Tre quarti della popolazione residente in questa regione montuosa nel Caucaso meridionale ha lasciato le proprie case. L’Onu intanto invia una missione, la prima in trent’anni
Amedeo Lomonaco – Città del Vaticano
Un’interminabile fila di macchine. È questa una delle immagini che sintetizzano, in una sola istantanea, l’esodo dei profughi dal Nagorno-Karabakh verso l’Armenia. Il governo armeno ha reso noto che sono oltre 100 mila gli sfollati giunti da questa regione montuosa, che fino a pochi giorni fa era abitata da oltre 120 mila persone.
Un esodo incessante
I profughi lasciano le loro case per paura di possibili rappresaglie e ritorsioni da parte delle forze inviate dall’Azerbaigian che, dopo l’avvio dell’operazione antiterrorismo, sta prendendo il controllo di questa regione. Un territorio che si appresta a vivere pagine di storia contrassegnate da profondi cambiamenti. L’autoproclamata repubblica che ha governato il Nagorno-Karabakh per oltre tre decenni, ha infatti già annunciato che, a partire dal prossimo primo gennaio, saranno sciolte tutte le sue istituzioni.

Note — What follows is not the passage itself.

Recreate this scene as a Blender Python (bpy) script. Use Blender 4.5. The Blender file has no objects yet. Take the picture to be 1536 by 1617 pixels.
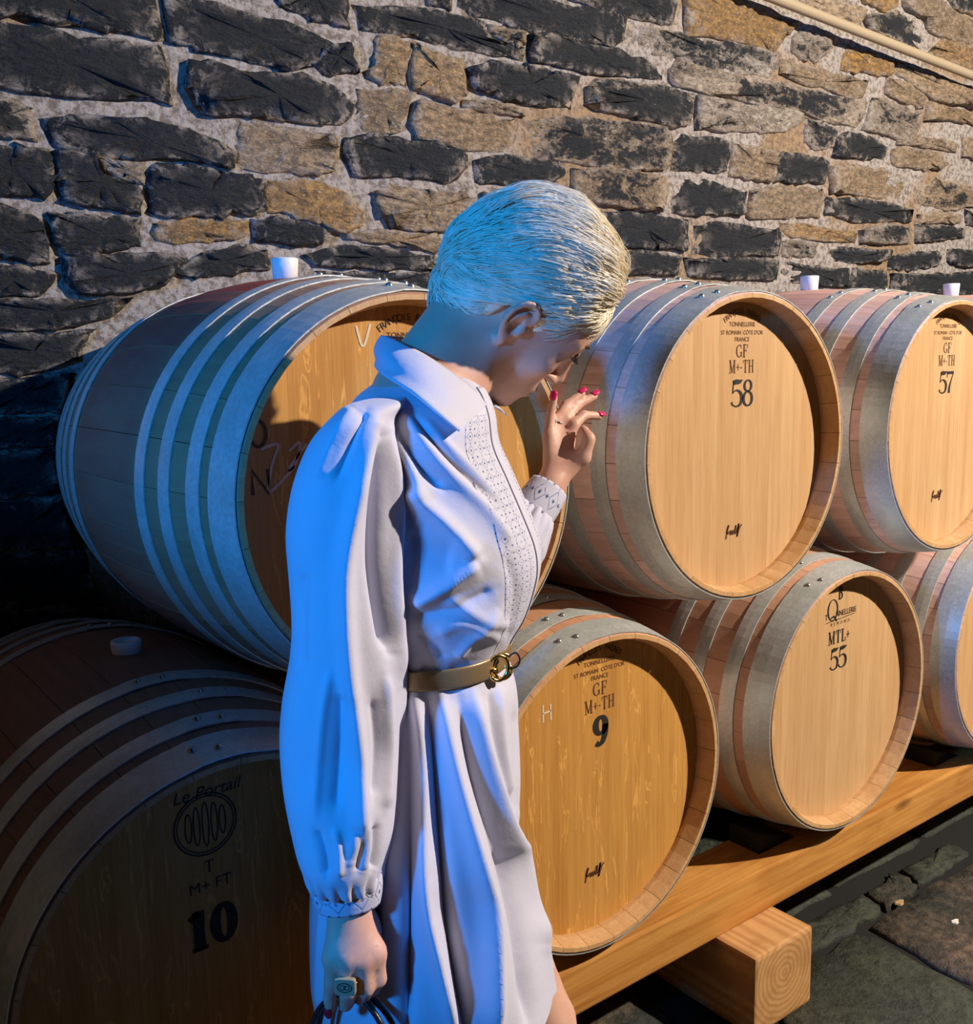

Missione delle Nazioni Unite
L’Onu si appresta ad inviare una missione per la prima volta in 30 anni: L’obiettivo è di affrontare i bisogni umanitari dopo che l’Azerbaigian ha riconquistato il controllo di questa regione. Molti dei profughi arrivati in Armenia dal Nagorno-Karabakh – sottolinea l’Alto Commissario delle Nazioni Unite per i rifugiati (Unhcr), Filippo Grandi – sono “affamati, esausti e hanno bisogno di assistenza immediata. L’aiuto internazionale è necessario urgentemente”.
L’impegno delle Caritas
I profughi cercano dunque rifugio nella vicina Armenia, un Paese di circa 2,8 milioni di abitanti. Caritas Armenia, da anni molto attiva nell’assistere i profughi già presenti nel proprio territorio, si è mobilitata in particolare lungo il confine meridionale per fornire prima assistenza, e al loro fianco Caritas Italiana e tutta la rete delle Caritas.
L’appello di Papa Francesco
Sulle notizie preoccupanti giunte dal Nagorno-Karabakh si è soffermato anche Papa Francesco. Durante l’udienza generale dello scorso 20 settembre, il Pontefice ha ricordato che “la già critica situazione umanitaria è ora aggravata da ulteriori scontri armati”. Il Papa ha rivolto un accorato appello “a tutte le parti in causa e alla Comunità internazionale, affinché tacciano le armi e si compia ogni sforzo per trovare soluzioni pacifiche per il bene delle persone e il rispetto della dignità umana”.